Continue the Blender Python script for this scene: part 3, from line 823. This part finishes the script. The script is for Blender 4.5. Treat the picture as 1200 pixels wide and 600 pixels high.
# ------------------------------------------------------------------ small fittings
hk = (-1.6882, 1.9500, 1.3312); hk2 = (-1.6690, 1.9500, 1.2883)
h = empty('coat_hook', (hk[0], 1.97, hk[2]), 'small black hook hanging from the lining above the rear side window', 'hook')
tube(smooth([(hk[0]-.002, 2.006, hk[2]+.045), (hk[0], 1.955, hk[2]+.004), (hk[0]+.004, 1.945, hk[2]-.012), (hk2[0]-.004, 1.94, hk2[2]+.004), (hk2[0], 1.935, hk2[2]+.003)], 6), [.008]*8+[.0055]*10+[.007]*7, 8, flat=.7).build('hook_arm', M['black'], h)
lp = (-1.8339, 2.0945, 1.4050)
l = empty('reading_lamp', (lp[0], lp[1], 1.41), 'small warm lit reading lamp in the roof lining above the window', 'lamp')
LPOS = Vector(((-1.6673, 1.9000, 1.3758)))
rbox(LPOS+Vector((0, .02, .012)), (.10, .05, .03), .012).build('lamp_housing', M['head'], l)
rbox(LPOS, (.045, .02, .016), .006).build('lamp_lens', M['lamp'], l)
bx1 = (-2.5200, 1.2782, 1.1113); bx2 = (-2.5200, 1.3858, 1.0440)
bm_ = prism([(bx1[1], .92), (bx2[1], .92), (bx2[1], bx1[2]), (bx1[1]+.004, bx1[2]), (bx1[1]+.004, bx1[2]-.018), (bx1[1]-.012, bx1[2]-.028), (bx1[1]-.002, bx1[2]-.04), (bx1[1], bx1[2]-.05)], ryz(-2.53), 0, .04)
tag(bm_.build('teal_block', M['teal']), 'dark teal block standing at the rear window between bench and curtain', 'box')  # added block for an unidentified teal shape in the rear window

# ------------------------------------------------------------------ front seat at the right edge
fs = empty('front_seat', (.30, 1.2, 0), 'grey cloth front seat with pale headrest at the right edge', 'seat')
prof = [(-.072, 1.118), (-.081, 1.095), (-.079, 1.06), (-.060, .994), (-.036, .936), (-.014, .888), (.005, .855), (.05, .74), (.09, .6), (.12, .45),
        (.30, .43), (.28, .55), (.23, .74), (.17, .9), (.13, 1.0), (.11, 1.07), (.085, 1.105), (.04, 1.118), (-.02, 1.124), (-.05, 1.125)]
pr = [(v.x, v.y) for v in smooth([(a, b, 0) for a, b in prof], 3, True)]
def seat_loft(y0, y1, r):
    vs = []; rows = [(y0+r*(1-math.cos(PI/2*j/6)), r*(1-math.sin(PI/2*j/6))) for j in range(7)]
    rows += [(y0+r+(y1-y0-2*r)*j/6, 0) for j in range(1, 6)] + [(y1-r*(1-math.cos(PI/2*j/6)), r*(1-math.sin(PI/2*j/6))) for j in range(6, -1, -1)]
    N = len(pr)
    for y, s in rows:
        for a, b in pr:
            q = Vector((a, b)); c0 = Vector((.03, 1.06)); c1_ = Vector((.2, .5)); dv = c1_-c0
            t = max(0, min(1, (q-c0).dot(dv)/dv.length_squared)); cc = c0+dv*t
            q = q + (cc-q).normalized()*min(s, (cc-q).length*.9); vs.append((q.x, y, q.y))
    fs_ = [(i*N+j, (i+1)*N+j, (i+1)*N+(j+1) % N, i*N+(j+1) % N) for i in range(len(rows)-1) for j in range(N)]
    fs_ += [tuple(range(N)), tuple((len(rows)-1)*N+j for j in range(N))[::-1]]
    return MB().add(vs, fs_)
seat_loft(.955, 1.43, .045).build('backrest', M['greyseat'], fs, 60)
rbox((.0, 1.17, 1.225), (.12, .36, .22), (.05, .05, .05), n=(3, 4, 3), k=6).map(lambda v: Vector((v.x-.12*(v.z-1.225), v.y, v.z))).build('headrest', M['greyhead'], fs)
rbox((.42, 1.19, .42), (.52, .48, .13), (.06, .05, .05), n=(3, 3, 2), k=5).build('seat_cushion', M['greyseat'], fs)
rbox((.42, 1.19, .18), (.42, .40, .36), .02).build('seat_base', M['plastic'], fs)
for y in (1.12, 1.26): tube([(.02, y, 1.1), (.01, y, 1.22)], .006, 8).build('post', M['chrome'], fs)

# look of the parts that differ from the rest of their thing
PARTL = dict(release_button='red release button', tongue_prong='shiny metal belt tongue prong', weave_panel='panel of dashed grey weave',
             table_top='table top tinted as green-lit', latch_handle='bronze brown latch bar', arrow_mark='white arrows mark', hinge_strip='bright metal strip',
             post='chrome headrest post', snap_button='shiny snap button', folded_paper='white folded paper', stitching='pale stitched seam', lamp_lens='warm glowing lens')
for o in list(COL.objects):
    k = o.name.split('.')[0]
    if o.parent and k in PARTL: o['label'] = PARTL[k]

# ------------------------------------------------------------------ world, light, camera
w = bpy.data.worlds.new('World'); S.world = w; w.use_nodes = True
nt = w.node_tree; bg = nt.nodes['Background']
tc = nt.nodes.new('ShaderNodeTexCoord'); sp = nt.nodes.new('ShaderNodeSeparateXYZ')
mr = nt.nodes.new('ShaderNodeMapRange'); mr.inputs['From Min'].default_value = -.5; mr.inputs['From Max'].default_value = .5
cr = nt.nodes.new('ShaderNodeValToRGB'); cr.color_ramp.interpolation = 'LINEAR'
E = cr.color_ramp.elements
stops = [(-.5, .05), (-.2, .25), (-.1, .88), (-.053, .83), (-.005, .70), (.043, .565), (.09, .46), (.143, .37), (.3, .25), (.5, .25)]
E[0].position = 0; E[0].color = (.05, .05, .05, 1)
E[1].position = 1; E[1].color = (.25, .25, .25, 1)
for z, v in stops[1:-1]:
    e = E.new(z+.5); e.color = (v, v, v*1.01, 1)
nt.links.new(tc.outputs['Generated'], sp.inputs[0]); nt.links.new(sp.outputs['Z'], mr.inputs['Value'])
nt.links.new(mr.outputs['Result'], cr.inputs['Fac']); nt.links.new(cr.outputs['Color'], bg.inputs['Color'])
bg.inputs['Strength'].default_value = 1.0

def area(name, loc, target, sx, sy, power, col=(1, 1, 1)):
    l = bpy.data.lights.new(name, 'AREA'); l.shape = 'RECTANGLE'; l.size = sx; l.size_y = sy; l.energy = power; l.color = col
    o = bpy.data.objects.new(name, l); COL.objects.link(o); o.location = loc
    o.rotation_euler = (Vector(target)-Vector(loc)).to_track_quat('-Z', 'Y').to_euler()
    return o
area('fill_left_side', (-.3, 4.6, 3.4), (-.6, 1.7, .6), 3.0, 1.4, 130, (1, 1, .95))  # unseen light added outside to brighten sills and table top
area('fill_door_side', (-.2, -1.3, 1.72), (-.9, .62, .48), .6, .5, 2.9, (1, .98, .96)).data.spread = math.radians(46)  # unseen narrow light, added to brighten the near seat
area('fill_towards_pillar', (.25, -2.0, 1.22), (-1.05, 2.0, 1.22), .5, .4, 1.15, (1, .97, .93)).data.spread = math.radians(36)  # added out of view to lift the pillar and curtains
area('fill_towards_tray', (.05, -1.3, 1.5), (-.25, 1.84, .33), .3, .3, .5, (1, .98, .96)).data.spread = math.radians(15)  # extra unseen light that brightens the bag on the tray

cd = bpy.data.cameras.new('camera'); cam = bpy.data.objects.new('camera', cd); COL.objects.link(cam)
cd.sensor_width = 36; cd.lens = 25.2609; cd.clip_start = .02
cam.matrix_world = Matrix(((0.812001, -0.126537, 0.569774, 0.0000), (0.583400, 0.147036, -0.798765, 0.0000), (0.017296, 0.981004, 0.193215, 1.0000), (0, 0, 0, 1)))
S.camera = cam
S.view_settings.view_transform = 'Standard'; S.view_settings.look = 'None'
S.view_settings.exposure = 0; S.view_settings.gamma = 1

◆ TASK TO COMPLETE ◆
Write the material out again word for word.

◆ COMPLETE RESPONSE ◆
Continue the Blender Python script for this scene: part 3, from line 823. This part finishes the script. The script is for Blender 4.5. Treat the picture as 1200 pixels wide and 600 pixels high.
# ------------------------------------------------------------------ small fittings
hk = (-1.6882, 1.9500, 1.3312); hk2 = (-1.6690, 1.9500, 1.2883)
h = empty('coat_hook', (hk[0], 1.97, hk[2]), 'small black hook hanging from the lining above the rear side window', 'hook')
tube(smooth([(hk[0]-.002, 2.006, hk[2]+.045), (hk[0], 1.955, hk[2]+.004), (hk[0]+.004, 1.945, hk[2]-.012), (hk2[0]-.004, 1.94, hk2[2]+.004), (hk2[0], 1.935, hk2[2]+.003)], 6), [.008]*8+[.0055]*10+[.007]*7, 8, flat=.7).build('hook_arm', M['black'], h)
lp = (-1.8339, 2.0945, 1.4050)
l = empty('reading_lamp', (lp[0], lp[1], 1.41), 'small warm lit reading lamp in the roof lining above the window', 'lamp')
LPOS = Vector(((-1.6673, 1.9000, 1.3758)))
rbox(LPOS+Vector((0, .02, .012)), (.10, .05, .03), .012).build('lamp_housing', M['head'], l)
rbox(LPOS, (.045, .02, .016), .006).build('lamp_lens', M['lamp'], l)
bx1 = (-2.5200, 1.2782, 1.1113); bx2 = (-2.5200, 1.3858, 1.0440)
bm_ = prism([(bx1[1], .92), (bx2[1], .92), (bx2[1], bx1[2]), (bx1[1]+.004, bx1[2]), (bx1[1]+.004, bx1[2]-.018), (bx1[1]-.012, bx1[2]-.028), (bx1[1]-.002, bx1[2]-.04), (bx1[1], bx1[2]-.05)], ryz(-2.53), 0, .04)
tag(bm_.build('teal_block', M['teal']), 'dark teal block standing at the rear window between bench and curtain', 'box')  # added block for an unidentified teal shape in the rear window

# ------------------------------------------------------------------ front seat at the right edge
fs = empty('front_seat', (.30, 1.2, 0), 'grey cloth front seat with pale headrest at the right edge', 'seat')
prof = [(-.072, 1.118), (-.081, 1.095), (-.079, 1.06), (-.060, .994), (-.036, .936), (-.014, .888), (.005, .855), (.05, .74), (.09, .6), (.12, .45),
        (.30, .43), (.28, .55), (.23, .74), (.17, .9), (.13, 1.0), (.11, 1.07), (.085, 1.105), (.04, 1.118), (-.02, 1.124), (-.05, 1.125)]
pr = [(v.x, v.y) for v in smooth([(a, b, 0) for a, b in prof], 3, True)]
def seat_loft(y0, y1, r):
    vs = []; rows = [(y0+r*(1-math.cos(PI/2*j/6)), r*(1-math.sin(PI/2*j/6))) for j in range(7)]
    rows += [(y0+r+(y1-y0-2*r)*j/6, 0) for j in range(1, 6)] + [(y1-r*(1-math.cos(PI/2*j/6)), r*(1-math.sin(PI/2*j/6))) for j in range(6, -1, -1)]
    N = len(pr)
    for y, s in rows:
        for a, b in pr:
            q = Vector((a, b)); c0 = Vector((.03, 1.06)); c1_ = Vector((.2, .5)); dv = c1_-c0
            t = max(0, min(1, (q-c0).dot(dv)/dv.length_squared)); cc = c0+dv*t
            q = q + (cc-q).normalized()*min(s, (cc-q).length*.9); vs.append((q.x, y, q.y))
    fs_ = [(i*N+j, (i+1)*N+j, (i+1)*N+(j+1) % N, i*N+(j+1) % N) for i in range(len(rows)-1) for j in range(N)]
    fs_ += [tuple(range(N)), tuple((len(rows)-1)*N+j for j in range(N))[::-1]]
    return MB().add(vs, fs_)
seat_loft(.955, 1.43, .045).build('backrest', M['greyseat'], fs, 60)
rbox((.0, 1.17, 1.225), (.12, .36, .22), (.05, .05, .05), n=(3, 4, 3), k=6).map(lambda v: Vector((v.x-.12*(v.z-1.225), v.y, v.z))).build('headrest', M['greyhead'], fs)
rbox((.42, 1.19, .42), (.52, .48, .13), (.06, .05, .05), n=(3, 3, 2), k=5).build('seat_cushion', M['greyseat'], fs)
rbox((.42, 1.19, .18), (.42, .40, .36), .02).build('seat_base', M['plastic'], fs)
for y in (1.12, 1.26): tube([(.02, y, 1.1), (.01, y, 1.22)], .006, 8).build('post', M['chrome'], fs)

# look of the parts that differ from the rest of their thing
PARTL = dict(release_button='red release button', tongue_prong='shiny metal belt tongue prong', weave_panel='panel of dashed grey weave',
             table_top='table top tinted as green-lit', latch_handle='bronze brown latch bar', arrow_mark='white arrows mark', hinge_strip='bright metal strip',
             post='chrome headrest post', snap_button='shiny snap button', folded_paper='white folded paper', stitching='pale stitched seam', lamp_lens='warm glowing lens')
for o in list(COL.objects):
    k = o.name.split('.')[0]
    if o.parent and k in PARTL: o['label'] = PARTL[k]

# ------------------------------------------------------------------ world, light, camera
w = bpy.data.worlds.new('World'); S.world = w; w.use_nodes = True
nt = w.node_tree; bg = nt.nodes['Background']
tc = nt.nodes.new('ShaderNodeTexCoord'); sp = nt.nodes.new('ShaderNodeSeparateXYZ')
mr = nt.nodes.new('ShaderNodeMapRange'); mr.inputs['From Min'].default_value = -.5; mr.inputs['From Max'].default_value = .5
cr = nt.nodes.new('ShaderNodeValToRGB'); cr.color_ramp.interpolation = 'LINEAR'
E = cr.color_ramp.elements
stops = [(-.5, .05), (-.2, .25), (-.1, .88), (-.053, .83), (-.005, .70), (.043, .565), (.09, .46), (.143, .37), (.3, .25), (.5, .25)]
E[0].position = 0; E[0].color = (.05, .05, .05, 1)
E[1].position = 1; E[1].color = (.25, .25, .25, 1)
for z, v in stops[1:-1]:
    e = E.new(z+.5); e.color = (v, v, v*1.01, 1)
nt.links.new(tc.outputs['Generated'], sp.inputs[0]); nt.links.new(sp.outputs['Z'], mr.inputs['Value'])
nt.links.new(mr.outputs['Result'], cr.inputs['Fac']); nt.links.new(cr.outputs['Color'], bg.inputs['Color'])
bg.inputs['Strength'].default_value = 1.0

def area(name, loc, target, sx, sy, power, col=(1, 1, 1)):
    l = bpy.data.lights.new(name, 'AREA'); l.shape = 'RECTANGLE'; l.size = sx; l.size_y = sy; l.energy = power; l.color = col
    o = bpy.data.objects.new(name, l); COL.objects.link(o); o.location = loc
    o.rotation_euler = (Vector(target)-Vector(loc)).to_track_quat('-Z', 'Y').to_euler()
    return o
area('fill_left_side', (-.3, 4.6, 3.4), (-.6, 1.7, .6), 3.0, 1.4, 130, (1, 1, .95))  # unseen light added outside to brighten sills and table top
area('fill_door_side', (-.2, -1.3, 1.72), (-.9, .62, .48), .6, .5, 2.9, (1, .98, .96)).data.spread = math.radians(46)  # unseen narrow light, added to brighten the near seat
area('fill_towards_pillar', (.25, -2.0, 1.22), (-1.05, 2.0, 1.22), .5, .4, 1.15, (1, .97, .93)).data.spread = math.radians(36)  # added out of view to lift the pillar and curtains
area('fill_towards_tray', (.05, -1.3, 1.5), (-.25, 1.84, .33), .3, .3, .5, (1, .98, .96)).data.spread = math.radians(15)  # extra unseen light that brightens the bag on the tray

cd = bpy.data.cameras.new('camera'); cam = bpy.data.objects.new('camera', cd); COL.objects.link(cam)
cd.sensor_width = 36; cd.lens = 25.2609; cd.clip_start = .02
cam.matrix_world = Matrix(((0.812001, -0.126537, 0.569774, 0.0000), (0.583400, 0.147036, -0.798765, 0.0000), (0.017296, 0.981004, 0.193215, 1.0000), (0, 0, 0, 1)))
S.camera = cam
S.view_settings.view_transform = 'Standard'; S.view_settings.look = 'None'
S.view_settings.exposure = 0; S.view_settings.gamma = 1